TASK STATEMENT: What follows is a listing. Return every line of it exactly.

* * * *

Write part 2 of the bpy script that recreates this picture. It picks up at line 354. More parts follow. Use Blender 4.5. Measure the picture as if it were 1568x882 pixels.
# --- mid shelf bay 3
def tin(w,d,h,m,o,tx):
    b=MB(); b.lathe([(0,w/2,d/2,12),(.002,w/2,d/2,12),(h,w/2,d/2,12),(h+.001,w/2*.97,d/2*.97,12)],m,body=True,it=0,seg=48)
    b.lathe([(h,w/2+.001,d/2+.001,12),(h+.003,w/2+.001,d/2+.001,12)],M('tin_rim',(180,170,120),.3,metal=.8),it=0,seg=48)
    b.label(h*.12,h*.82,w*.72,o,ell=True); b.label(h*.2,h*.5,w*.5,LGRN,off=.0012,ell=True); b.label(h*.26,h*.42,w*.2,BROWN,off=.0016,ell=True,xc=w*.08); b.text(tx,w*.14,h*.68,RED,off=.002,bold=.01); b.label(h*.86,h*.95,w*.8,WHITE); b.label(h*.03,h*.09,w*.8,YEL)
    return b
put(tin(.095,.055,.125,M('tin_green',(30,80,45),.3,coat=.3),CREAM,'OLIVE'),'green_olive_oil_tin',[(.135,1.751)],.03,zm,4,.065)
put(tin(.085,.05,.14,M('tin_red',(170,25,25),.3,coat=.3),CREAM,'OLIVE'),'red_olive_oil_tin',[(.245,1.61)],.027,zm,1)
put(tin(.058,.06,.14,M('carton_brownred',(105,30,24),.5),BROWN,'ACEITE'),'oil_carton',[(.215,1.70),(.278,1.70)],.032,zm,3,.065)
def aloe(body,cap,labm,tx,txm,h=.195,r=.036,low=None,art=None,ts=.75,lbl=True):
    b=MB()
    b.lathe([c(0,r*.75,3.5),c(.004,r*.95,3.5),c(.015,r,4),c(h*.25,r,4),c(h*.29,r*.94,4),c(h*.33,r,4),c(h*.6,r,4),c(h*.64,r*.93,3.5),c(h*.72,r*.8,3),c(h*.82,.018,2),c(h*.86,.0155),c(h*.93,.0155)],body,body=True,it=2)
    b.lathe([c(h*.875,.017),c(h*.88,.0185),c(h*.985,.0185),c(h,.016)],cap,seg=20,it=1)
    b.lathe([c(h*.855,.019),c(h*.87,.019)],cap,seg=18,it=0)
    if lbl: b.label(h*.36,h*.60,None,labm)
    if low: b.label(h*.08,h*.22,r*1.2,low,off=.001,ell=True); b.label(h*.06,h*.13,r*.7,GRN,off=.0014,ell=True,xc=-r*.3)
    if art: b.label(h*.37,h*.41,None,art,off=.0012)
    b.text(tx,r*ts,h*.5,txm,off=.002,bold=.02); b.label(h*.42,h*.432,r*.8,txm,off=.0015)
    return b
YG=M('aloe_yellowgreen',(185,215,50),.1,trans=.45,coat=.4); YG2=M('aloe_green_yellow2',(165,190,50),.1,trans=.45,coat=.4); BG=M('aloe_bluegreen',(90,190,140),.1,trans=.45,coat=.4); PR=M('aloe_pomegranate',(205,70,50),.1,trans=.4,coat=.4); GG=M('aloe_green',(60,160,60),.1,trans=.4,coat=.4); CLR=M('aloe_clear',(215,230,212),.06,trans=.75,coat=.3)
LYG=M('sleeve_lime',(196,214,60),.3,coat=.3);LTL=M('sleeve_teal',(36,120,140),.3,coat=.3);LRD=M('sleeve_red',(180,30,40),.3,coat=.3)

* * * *

SOLUTION:
Write part 2 of the bpy script that recreates this picture. It picks up at line 354. More parts follow. Use Blender 4.5. Measure the picture as if it were 1568x882 pixels.
# --- mid shelf bay 3
def tin(w,d,h,m,o,tx):
    b=MB(); b.lathe([(0,w/2,d/2,12),(.002,w/2,d/2,12),(h,w/2,d/2,12),(h+.001,w/2*.97,d/2*.97,12)],m,body=True,it=0,seg=48)
    b.lathe([(h,w/2+.001,d/2+.001,12),(h+.003,w/2+.001,d/2+.001,12)],M('tin_rim',(180,170,120),.3,metal=.8),it=0,seg=48)
    b.label(h*.12,h*.82,w*.72,o,ell=True); b.label(h*.2,h*.5,w*.5,LGRN,off=.0012,ell=True); b.label(h*.26,h*.42,w*.2,BROWN,off=.0016,ell=True,xc=w*.08); b.text(tx,w*.14,h*.68,RED,off=.002,bold=.01); b.label(h*.86,h*.95,w*.8,WHITE); b.label(h*.03,h*.09,w*.8,YEL)
    return b
put(tin(.095,.055,.125,M('tin_green',(30,80,45),.3,coat=.3),CREAM,'OLIVE'),'green_olive_oil_tin',[(.135,1.751)],.03,zm,4,.065)
put(tin(.085,.05,.14,M('tin_red',(170,25,25),.3,coat=.3),CREAM,'OLIVE'),'red_olive_oil_tin',[(.245,1.61)],.027,zm,1)
put(tin(.058,.06,.14,M('carton_brownred',(105,30,24),.5),BROWN,'ACEITE'),'oil_carton',[(.215,1.70),(.278,1.70)],.032,zm,3,.065)
def aloe(body,cap,labm,tx,txm,h=.195,r=.036,low=None,art=None,ts=.75,lbl=True):
    b=MB()
    b.lathe([c(0,r*.75,3.5),c(.004,r*.95,3.5),c(.015,r,4),c(h*.25,r,4),c(h*.29,r*.94,4),c(h*.33,r,4),c(h*.6,r,4),c(h*.64,r*.93,3.5),c(h*.72,r*.8,3),c(h*.82,.018,2),c(h*.86,.0155),c(h*.93,.0155)],body,body=True,it=2)
    b.lathe([c(h*.875,.017),c(h*.88,.0185),c(h*.985,.0185),c(h,.016)],cap,seg=20,it=1)
    b.lathe([c(h*.855,.019),c(h*.87,.019)],cap,seg=18,it=0)
    if lbl: b.label(h*.36,h*.60,None,labm)
    if low: b.label(h*.08,h*.22,r*1.2,low,off=.001,ell=True); b.label(h*.06,h*.13,r*.7,GRN,off=.0014,ell=True,xc=-r*.3)
    if art: b.label(h*.37,h*.41,None,art,off=.0012)
    b.text(tx,r*ts,h*.5,txm,off=.002,bold=.02); b.label(h*.42,h*.432,r*.8,txm,off=.0015)
    return b
YG=M('aloe_yellowgreen',(185,215,50),.1,trans=.45,coat=.4); YG2=M('aloe_green_yellow2',(165,190,50),.1,trans=.45,coat=.4); BG=M('aloe_bluegreen',(90,190,140),.1,trans=.45,coat=.4); PR=M('aloe_pomegranate',(205,70,50),.1,trans=.4,coat=.4); GG=M('aloe_green',(60,160,60),.1,trans=.4,coat=.4); CLR=M('aloe_clear',(215,230,212),.06,trans=.75,coat=.3)
LYG=M('sleeve_lime',(196,214,60),.3,coat=.3);LTL=M('sleeve_teal',(36,120,140),.3,coat=.3);LRD=M('sleeve_red',(180,30,40),.3,coat=.3)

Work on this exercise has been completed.